Il y a encore beaucoup de choses à faire pour rendre cet assistant permanent qu’est devenu le smartphone encore plus agréable et efficace. Plus petit, plus léger, plus flexible, le smartphone a surtout besoin désormais de vitesse de transmission. La 4G s’impose. Il doit aussi pouvoir remplacer d’autres objets familiers. Cette bataille de la poche se joue entre le smartphone – il s’en vendra un milliard dans le monde en 2013 – et la carte de crédit. Les puces NFC vont permettre de disposer d’un moyen de paiement universel… mais il faut que tout le monde s’y mette. Est-ce qu’Apple peut inventer quelque chose de spectaculaire pour faire bouger les lignes dans le monde des moyens de paiement comme il l’a fait avec celui de la musique avec iPod et iTunes ?

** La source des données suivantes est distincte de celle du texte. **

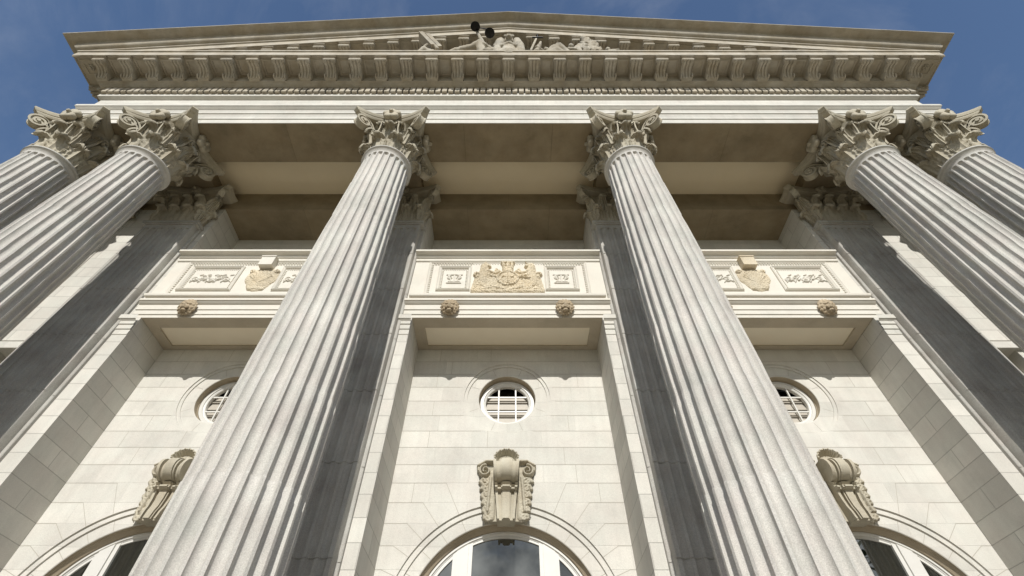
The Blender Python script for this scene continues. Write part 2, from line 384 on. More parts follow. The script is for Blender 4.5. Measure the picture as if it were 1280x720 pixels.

Devenir sympathique passe par une reconquête d’image. Apple doit (re)devenir proche des gens. C’est pourquoi l’annonce de la production d’iMac aux Etats-Unis, même avec seulement quelques centaines d'emplois, s’inscrit dans une logique de proximité… plus marquante certainement que l’attribution de tickets restaurant aux salariés des Apple stores français. Une incursion dans le domaine encore balbutiant et fragmenté de la e-santé aurait un impact très favorable, Apple peut se révéler précurseur.
Innovation et empathie sont des valeurs chaudes. Apple a les moyens de les décliner avec le talent qui lui est reconnu et son trésor de guerre d’une centaine de milliards de dollars. Ces critiques frémissantes peuvent se révéler un bien utile aiguillon pour contrer les ambitions de Samsung et de Google.